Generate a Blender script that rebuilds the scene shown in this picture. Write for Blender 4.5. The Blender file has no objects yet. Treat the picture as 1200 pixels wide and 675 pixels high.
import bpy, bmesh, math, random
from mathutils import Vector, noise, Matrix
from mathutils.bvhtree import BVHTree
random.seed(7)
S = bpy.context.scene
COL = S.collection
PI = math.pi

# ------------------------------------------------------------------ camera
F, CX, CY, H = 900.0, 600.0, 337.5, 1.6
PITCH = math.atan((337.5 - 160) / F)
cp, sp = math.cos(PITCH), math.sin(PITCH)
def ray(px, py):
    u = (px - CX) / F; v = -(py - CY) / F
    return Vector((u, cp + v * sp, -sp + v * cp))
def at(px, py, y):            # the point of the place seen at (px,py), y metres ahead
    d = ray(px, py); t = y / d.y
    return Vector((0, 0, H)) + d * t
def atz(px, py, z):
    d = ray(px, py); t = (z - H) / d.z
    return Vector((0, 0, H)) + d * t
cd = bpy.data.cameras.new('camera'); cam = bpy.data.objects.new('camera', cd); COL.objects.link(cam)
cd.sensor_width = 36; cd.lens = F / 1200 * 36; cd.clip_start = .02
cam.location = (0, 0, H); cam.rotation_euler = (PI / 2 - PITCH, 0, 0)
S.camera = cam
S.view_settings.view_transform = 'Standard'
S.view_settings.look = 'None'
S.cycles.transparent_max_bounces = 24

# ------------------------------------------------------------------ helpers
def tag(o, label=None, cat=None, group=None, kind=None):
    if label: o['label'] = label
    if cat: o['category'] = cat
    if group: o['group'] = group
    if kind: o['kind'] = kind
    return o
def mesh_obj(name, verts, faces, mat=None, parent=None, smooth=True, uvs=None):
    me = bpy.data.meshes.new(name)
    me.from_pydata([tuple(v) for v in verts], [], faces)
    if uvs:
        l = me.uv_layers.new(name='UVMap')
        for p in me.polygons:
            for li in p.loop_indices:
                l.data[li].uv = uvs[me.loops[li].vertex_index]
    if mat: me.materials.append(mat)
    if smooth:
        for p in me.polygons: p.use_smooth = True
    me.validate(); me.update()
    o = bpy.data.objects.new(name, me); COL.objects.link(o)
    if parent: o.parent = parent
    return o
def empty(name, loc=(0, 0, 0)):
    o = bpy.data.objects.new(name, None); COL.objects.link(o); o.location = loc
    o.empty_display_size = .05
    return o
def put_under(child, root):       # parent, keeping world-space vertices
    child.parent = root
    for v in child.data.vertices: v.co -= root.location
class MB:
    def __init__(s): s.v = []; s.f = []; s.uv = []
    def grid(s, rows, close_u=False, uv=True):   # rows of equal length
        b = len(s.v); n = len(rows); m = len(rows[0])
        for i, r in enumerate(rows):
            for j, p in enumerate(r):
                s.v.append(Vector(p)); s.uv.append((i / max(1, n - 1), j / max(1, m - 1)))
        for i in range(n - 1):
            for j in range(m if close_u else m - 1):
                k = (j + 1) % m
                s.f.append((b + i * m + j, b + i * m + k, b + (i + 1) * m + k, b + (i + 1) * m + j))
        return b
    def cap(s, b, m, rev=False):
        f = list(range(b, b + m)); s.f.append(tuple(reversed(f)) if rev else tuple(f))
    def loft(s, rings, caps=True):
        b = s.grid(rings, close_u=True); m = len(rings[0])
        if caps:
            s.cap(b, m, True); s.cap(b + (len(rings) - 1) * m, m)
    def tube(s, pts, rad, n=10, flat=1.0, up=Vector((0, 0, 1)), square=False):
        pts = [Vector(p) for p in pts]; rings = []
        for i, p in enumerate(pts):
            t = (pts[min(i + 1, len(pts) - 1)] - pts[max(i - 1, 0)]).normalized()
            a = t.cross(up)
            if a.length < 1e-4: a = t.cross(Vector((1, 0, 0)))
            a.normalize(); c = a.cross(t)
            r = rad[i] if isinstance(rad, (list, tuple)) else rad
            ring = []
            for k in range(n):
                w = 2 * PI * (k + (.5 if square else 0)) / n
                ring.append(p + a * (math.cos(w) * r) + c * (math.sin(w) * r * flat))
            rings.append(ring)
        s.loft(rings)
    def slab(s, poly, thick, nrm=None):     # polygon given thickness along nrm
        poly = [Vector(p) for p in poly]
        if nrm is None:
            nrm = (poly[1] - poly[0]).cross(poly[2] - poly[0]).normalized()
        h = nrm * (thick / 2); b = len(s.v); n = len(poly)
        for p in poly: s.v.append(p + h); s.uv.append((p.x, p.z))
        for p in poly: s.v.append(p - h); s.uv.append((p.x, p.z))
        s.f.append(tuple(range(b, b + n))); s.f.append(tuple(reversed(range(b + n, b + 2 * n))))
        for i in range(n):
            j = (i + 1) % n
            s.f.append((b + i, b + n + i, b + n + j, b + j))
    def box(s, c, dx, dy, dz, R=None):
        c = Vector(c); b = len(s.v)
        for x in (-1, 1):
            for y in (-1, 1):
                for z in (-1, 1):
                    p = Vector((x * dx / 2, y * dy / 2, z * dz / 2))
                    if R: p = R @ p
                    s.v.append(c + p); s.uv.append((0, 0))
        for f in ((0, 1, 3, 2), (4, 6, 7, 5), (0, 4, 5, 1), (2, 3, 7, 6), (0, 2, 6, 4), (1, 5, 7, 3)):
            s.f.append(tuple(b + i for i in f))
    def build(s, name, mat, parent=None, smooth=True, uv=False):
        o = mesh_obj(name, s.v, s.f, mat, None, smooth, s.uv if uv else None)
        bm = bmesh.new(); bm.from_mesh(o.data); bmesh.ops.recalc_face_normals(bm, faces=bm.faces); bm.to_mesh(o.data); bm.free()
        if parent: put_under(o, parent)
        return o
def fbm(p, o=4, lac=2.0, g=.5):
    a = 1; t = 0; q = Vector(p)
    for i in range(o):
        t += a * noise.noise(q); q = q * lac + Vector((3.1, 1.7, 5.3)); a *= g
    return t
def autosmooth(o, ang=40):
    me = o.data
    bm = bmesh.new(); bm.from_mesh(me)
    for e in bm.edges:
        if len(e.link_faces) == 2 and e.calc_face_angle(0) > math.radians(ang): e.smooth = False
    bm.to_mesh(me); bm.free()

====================

EXERCISE AIM => Using the listing above, pull out all lines that hold the word "objects".

OUTPUT FOR THIS EXERCISE =>
Generate a Blender script that rebuilds the scene shown in this picture. Write for Blender 4.5. The Blender file has no objects yet. Treat the picture as 1200 pixels wide and 675 pixels high.
cd = bpy.data.cameras.new('camera'); cam = bpy.data.objects.new('camera', cd); COL.objects.link(cam)
    o = bpy.data.objects.new(name, me); COL.objects.link(o)
    o = bpy.data.objects.new(name, None); COL.objects.link(o); o.location = loc